Administration highlights supplement ingredients that might otherwise be missed

Blowup

The global dietary supplement industry is growing. But is it growing up?

According to some sources, the industry is sitting on a total market value of $124.8 billion, which is nothing to sneeze at. But projections indicate that the sector is going to balloon up to $210 billion during the next seven years.

This expected growth promises a flood of new products, new ingredients and new product claims. And regulators are already hopping to keep up with the industry.

Minding the gap

The Food and Drug Administration (FDA) is feeling the heat, and has developed a novel response: the Dietary Supplement Ingredient Advisory List, which sits here on the FDA website. What’s the gist?

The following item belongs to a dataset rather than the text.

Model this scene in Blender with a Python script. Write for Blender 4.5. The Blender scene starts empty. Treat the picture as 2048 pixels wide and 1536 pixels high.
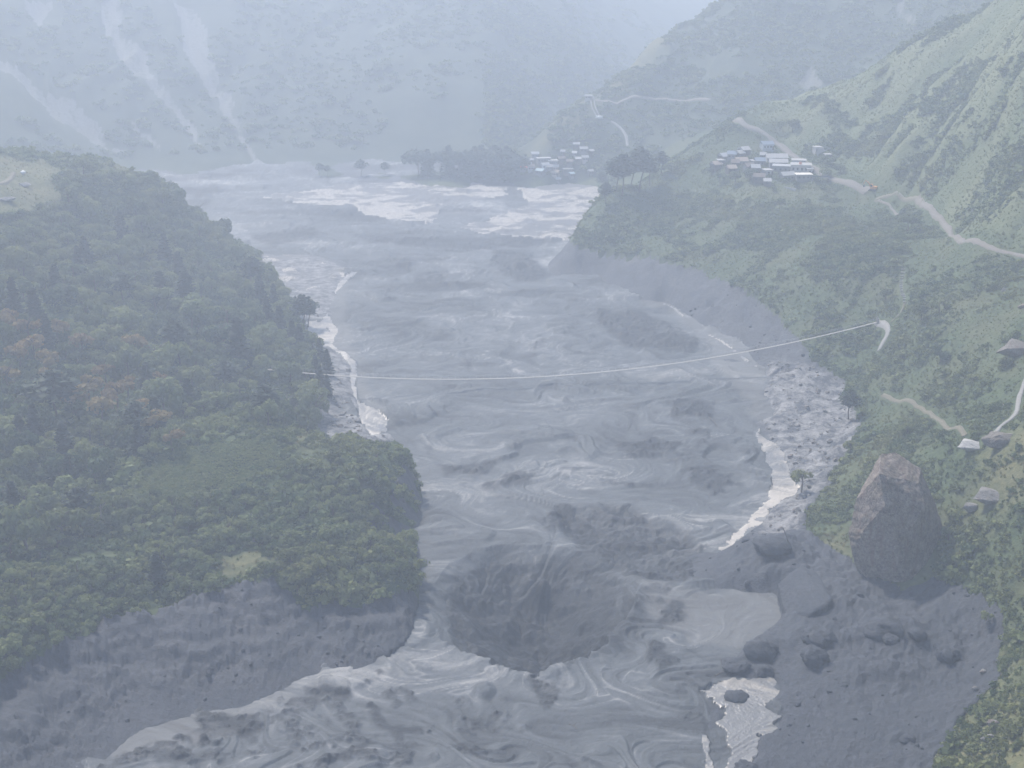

The tool is intended “to quickly alert the public when [the FDA] becomes aware of ingredients that appear to be unlawfully marketed in dietary supplements.” The FDA will make “preliminary evaluations” of new ingredients and place them on the list if it feels the ingredient may be unlawfully included in supplements.

The key here is “may”: Ingredients on the list are not necessarily unsafe and may be removed from the list at some point.

The takeaway

Why all the caution? “As the dietary supplement marketplace has grown, the introduction of new ingredients often raises complex questions involving science, policy, and the law,” the administration writes in a related press release. “In the time it takes the FDA to make a final determination, consumers and industry might mistakenly conclude that a lack of action by the FDA indicates that these ingredients are lawful.” The list is intended to get information to the public quickly and let manufacturers know that their ingredients are under review so that they can respond with more information.

The list is part of the administration’s recent ramp-up of its dietary supplement regulation regime, which it detailed back in February, and which it intends to expand with public meetings scheduled for May.